**AVAILABLE DATA:**
==================================================
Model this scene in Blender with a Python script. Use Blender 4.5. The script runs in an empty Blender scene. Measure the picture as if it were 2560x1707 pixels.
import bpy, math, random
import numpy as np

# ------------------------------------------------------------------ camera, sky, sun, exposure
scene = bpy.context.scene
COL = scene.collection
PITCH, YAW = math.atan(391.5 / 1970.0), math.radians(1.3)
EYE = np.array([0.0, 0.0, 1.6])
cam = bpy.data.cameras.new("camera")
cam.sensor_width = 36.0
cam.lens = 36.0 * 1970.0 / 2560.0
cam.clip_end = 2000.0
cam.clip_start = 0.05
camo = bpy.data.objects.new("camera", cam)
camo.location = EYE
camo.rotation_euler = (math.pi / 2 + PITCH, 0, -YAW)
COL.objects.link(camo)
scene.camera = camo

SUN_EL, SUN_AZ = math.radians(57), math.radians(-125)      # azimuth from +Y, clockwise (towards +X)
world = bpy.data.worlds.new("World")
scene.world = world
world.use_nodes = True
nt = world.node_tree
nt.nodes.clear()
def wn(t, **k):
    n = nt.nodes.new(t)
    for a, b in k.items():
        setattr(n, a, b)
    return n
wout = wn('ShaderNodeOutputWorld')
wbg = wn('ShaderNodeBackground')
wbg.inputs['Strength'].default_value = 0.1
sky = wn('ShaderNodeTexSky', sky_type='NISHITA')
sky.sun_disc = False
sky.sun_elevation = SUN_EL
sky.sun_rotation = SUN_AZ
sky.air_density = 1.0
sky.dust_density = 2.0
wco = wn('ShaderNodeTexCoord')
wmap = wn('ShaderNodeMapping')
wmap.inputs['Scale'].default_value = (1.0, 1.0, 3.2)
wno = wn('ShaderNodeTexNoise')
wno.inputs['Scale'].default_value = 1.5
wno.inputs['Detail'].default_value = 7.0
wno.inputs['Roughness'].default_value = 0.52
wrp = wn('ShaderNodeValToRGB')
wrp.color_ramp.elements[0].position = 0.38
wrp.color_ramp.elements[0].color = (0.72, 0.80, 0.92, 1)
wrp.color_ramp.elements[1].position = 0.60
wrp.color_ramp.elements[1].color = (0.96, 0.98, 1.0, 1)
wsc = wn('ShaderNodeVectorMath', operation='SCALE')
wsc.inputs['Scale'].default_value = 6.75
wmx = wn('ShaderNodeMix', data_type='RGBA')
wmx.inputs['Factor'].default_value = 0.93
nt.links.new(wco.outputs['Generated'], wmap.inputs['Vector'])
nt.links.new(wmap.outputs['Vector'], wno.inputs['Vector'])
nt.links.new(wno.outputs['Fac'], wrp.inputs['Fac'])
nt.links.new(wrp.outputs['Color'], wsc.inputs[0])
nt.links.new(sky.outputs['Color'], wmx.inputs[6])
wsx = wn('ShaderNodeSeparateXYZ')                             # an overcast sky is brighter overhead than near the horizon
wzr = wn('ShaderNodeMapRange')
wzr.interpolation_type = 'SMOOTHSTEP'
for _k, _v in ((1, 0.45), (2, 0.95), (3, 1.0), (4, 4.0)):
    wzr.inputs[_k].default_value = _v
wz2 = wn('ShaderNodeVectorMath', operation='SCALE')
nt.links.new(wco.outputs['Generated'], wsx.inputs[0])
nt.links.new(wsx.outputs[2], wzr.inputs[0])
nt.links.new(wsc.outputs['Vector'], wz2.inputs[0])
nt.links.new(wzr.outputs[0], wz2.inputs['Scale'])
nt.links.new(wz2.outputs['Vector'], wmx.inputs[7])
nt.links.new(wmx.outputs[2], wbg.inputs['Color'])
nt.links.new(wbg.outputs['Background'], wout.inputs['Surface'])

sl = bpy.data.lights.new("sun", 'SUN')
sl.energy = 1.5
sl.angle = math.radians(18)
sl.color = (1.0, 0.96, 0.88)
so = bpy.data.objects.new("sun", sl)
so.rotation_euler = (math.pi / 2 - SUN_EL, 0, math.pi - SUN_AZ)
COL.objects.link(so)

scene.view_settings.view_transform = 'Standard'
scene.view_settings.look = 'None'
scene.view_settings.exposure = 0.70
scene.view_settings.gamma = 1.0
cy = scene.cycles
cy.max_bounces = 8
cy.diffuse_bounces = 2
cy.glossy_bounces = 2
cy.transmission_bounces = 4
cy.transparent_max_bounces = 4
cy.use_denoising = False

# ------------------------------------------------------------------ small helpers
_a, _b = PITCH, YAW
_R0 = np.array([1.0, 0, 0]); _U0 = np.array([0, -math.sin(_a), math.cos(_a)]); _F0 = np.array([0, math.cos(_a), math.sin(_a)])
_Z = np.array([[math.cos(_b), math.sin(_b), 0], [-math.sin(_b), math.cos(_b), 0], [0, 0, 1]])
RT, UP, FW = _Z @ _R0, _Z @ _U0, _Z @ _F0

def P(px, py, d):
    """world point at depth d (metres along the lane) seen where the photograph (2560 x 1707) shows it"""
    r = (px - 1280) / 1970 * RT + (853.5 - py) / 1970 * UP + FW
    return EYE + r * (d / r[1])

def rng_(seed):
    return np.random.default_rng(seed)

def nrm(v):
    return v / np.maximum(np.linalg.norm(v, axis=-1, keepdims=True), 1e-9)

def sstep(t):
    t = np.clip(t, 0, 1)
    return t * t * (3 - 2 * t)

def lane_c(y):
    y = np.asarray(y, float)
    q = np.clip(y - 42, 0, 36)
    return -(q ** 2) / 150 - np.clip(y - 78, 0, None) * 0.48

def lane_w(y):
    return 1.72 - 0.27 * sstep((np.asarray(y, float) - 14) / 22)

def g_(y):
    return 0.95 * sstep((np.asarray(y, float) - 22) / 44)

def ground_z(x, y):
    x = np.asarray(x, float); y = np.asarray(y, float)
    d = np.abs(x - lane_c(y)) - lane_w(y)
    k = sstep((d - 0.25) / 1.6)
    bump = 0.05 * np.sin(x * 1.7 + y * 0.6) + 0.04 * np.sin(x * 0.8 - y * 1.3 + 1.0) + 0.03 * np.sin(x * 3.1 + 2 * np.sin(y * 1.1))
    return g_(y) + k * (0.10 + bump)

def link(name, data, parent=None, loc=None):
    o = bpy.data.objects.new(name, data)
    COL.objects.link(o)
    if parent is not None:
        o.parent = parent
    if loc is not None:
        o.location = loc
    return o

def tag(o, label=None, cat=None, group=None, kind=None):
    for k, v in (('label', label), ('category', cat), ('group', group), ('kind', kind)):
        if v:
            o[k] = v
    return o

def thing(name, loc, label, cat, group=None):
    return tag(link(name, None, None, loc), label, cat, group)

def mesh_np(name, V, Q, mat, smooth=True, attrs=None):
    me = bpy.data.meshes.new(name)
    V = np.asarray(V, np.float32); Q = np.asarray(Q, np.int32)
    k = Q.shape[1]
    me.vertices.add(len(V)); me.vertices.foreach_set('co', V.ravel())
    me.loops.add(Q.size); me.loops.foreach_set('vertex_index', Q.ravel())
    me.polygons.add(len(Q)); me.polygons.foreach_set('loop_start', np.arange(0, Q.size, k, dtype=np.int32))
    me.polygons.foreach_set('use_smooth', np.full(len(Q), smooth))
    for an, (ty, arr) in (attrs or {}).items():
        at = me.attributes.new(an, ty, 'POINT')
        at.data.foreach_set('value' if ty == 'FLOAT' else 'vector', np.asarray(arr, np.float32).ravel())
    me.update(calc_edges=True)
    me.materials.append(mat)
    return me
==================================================
Starting with the first line of the data above, copy each line exactly until you reach the line with "scene.camera = camo"; include that line as well.

Model this scene in Blender with a Python script. Use Blender 4.5. The script runs in an empty Blender scene. Measure the picture as if it were 2560x1707 pixels.
import bpy, math, random
import numpy as np

# ------------------------------------------------------------------ camera, sky, sun, exposure
scene = bpy.context.scene
COL = scene.collection
PITCH, YAW = math.atan(391.5 / 1970.0), math.radians(1.3)
EYE = np.array([0.0, 0.0, 1.6])
cam = bpy.data.cameras.new("camera")
cam.sensor_width = 36.0
cam.lens = 36.0 * 1970.0 / 2560.0
cam.clip_end = 2000.0
cam.clip_start = 0.05
camo = bpy.data.objects.new("camera", cam)
camo.location = EYE
camo.rotation_euler = (math.pi / 2 + PITCH, 0, -YAW)
COL.objects.link(camo)
scene.camera = camo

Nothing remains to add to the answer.